**Short problem:** Take the entries below and print all of them exactly, please.

Scenes as source code
____
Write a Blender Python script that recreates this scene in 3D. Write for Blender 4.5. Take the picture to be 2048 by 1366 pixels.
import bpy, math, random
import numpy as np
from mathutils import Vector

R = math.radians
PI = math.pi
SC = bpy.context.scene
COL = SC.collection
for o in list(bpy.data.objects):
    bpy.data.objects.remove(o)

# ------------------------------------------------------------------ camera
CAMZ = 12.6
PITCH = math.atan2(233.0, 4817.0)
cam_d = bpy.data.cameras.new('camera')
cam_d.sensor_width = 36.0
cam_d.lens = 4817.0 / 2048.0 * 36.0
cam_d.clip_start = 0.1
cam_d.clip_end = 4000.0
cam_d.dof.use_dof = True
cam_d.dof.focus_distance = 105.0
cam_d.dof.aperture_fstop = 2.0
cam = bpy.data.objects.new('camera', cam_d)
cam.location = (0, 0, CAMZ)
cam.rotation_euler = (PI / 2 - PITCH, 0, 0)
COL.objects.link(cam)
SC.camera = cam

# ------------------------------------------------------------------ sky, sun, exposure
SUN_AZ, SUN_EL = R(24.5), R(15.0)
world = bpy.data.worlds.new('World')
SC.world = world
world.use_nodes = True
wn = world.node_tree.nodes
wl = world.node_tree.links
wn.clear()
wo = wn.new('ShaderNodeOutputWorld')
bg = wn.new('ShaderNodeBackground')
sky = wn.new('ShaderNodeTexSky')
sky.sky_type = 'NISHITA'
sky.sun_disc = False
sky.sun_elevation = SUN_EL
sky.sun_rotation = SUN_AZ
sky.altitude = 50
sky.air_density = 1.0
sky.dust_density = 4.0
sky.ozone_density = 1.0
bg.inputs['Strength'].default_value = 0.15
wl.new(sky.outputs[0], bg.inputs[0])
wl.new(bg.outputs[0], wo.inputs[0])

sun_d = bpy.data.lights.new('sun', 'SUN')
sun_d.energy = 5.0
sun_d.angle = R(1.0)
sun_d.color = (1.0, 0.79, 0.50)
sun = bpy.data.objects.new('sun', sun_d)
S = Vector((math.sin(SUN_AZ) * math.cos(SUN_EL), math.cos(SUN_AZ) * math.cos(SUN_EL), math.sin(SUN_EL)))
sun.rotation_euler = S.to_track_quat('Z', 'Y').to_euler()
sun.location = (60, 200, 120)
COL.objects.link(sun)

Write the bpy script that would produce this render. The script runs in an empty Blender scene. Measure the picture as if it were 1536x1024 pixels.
____
**Answer to the problem:**
Write a Blender Python script that recreates this scene in 3D. Write for Blender 4.5. Take the picture to be 2048 by 1366 pixels.
import bpy, math, random
import numpy as np
from mathutils import Vector

R = math.radians
PI = math.pi
SC = bpy.context.scene
COL = SC.collection
for o in list(bpy.data.objects):
    bpy.data.objects.remove(o)

# ------------------------------------------------------------------ camera
CAMZ = 12.6
PITCH = math.atan2(233.0, 4817.0)
cam_d = bpy.data.cameras.new('camera')
cam_d.sensor_width = 36.0
cam_d.lens = 4817.0 / 2048.0 * 36.0
cam_d.clip_start = 0.1
cam_d.clip_end = 4000.0
cam_d.dof.use_dof = True
cam_d.dof.focus_distance = 105.0
cam_d.dof.aperture_fstop = 2.0
cam = bpy.data.objects.new('camera', cam_d)
cam.location = (0, 0, CAMZ)
cam.rotation_euler = (PI / 2 - PITCH, 0, 0)
COL.objects.link(cam)
SC.camera = cam

# ------------------------------------------------------------------ sky, sun, exposure
SUN_AZ, SUN_EL = R(24.5), R(15.0)
world = bpy.data.worlds.new('World')
SC.world = world
world.use_nodes = True
wn = world.node_tree.nodes
wl = world.node_tree.links
wn.clear()
wo = wn.new('ShaderNodeOutputWorld')
bg = wn.new('ShaderNodeBackground')
sky = wn.new('ShaderNodeTexSky')
sky.sky_type = 'NISHITA'
sky.sun_disc = False
sky.sun_elevation = SUN_EL
sky.sun_rotation = SUN_AZ
sky.altitude = 50
sky.air_density = 1.0
sky.dust_density = 4.0
sky.ozone_density = 1.0
bg.inputs['Strength'].default_value = 0.15
wl.new(sky.outputs[0], bg.inputs[0])
wl.new(bg.outputs[0], wo.inputs[0])

sun_d = bpy.data.lights.new('sun', 'SUN')
sun_d.energy = 5.0
sun_d.angle = R(1.0)
sun_d.color = (1.0, 0.79, 0.50)
sun = bpy.data.objects.new('sun', sun_d)
S = Vector((math.sin(SUN_AZ) * math.cos(SUN_EL), math.cos(SUN_AZ) * math.cos(SUN_EL), math.sin(SUN_EL)))
sun.rotation_euler = S.to_track_quat('Z', 'Y').to_euler()
sun.location = (60, 200, 120)
COL.objects.link(sun)

Write the bpy script that would produce this render. The script runs in an empty Blender scene. Measure the picture as if it were 1536x1024 pixels.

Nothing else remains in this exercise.